The Gospel today addresses this mystery of man, subject to death but called to life eternal, and made capable of this gift through the Lord who is  this Life itself in the flesh of man, the Incarnate Life of God, Jesus Christ.  The one who believes in Him, therefore, as John says earlier in chapter 5 of his Gospel, by that very belief has already passed from death to life, at least in his soul, in the Spirit, even while his body remains subject to death because it is not yet fully subjected to the Spirit.  This is our faith. Christ is Life, Eternal Life. Thus the resurrection of Lazarus not only fulfills the prophecy of Ezekiel – I will open your graves and have you rise from them – but also confirms the very words of Jesus in Chapter 5 of John’s Gospel where he declares the truth about Himself.  Let us then recall that early prophetic teaching of Jesus:

Amen, amen, I say to you, whoever hears my word and believes in the one who sent me has eternal life and will not come to condemnation, but has passed from death to life.

Amen, amen, I say to you, the hour is coming and is now here when the dead will hear the voice of the Son of God, and those who hear will live. For just as the Father has life in himself, so also he gave to his Son the possession of life in himself. …

Do not be amazed at this, because the hour is coming in which all who are in the tombs will hear his voice  and will come out, those who have done good deeds to the resurrection of life, but those who have done wicked deeds to the resurrection of condemnation.

 

There you have the words of Jesus about his possession of the Divine Life –or just as the Father has life in himself, so also he gave to his Son the possession of life in himself. Indeed, Jesus goes beyond this claim to simply possess Divine Life when he says to Margaret that “I am the resurrection and the life.” He had said the like to His Apostles, “I and the way, the Truth and the Life,” now he repeats this to Martha and her friends. What does it mean? It means that Jesus, because He is the resurrection and the Life, will raise all men, body and soul, to life one day. Those who believe in Him will be raised to Glory, Eternal Life, because they believe in Him, but those who do not believe in Him and hence die in their sins will be raised to “eternal condemnation.” But all will be raised.

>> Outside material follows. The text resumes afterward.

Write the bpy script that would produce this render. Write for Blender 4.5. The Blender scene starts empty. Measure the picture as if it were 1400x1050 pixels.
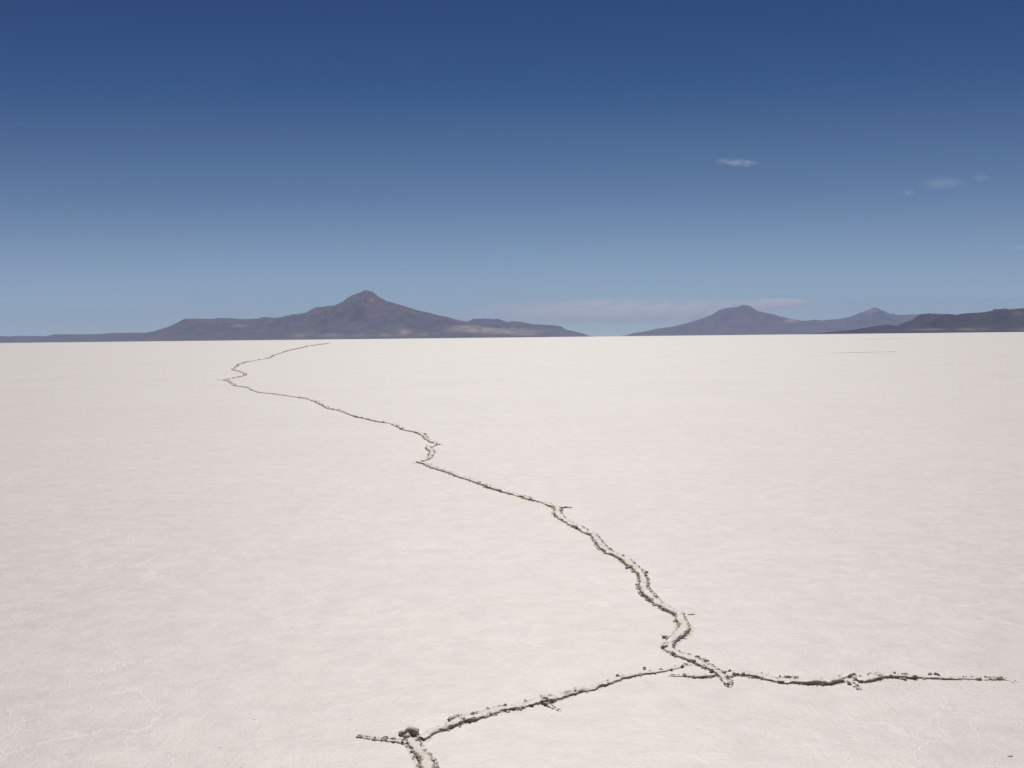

Now the question follows that he spoke to Margaret that day in Bethany. Do you, do you and I, truly believe all this, do we truly believe that Jesus is the resurrection and the Life?  Do we truly believe in Jesus?  Everything that ultimately matters for us men and our salvation depends upon our answer to that question.  And we do not answer that question of faith merely by our words, but with our lives.  The faith that Jesus demands here is not simply a matter of a simple verbal assent, by words, but also a surrender of our whole person, body and soul, to His Spirit.  Those who answer with Margaret by their words and their lives, Yes, Lord. I have come to believe that you are the Christ, the Son of God,” will surely rise with the fullness of Eternal Life to Eternal Glory. While those who refuse to believe and lead unrepented wicked lives will rise to life, but they will be the living dead because neither in body nor soul will they possess Eternal Life, God’s Eternal life, which alone is able to save man from condemnation and eternal loss.  They will not see God, but they will certainly hear his condemnation: depart from me, depart from me into eternal darkness and a life without meaning but without end.

None of this terrible loss is necessary, none of this tragedy is foreordained, or simple fate. Man ultimately chooses his own destiny because man is free to do so. He can always respond to the grace of God and believe, and we know that God has become man and died to make that response possible and effective. God, Our Savior, raised men from the tomb while on earth, and He continues to raise to Life men who are spiritually dead in a marvelous way in the Sacraments of Baptism and Penance and even at the last in Extreme Unction as we used to rightly call it. God desires our salvation more than we do and paid the ultimate price to make it possible. He will not reject us if we do not reject his mercy. That is the deepest truth of the Cross.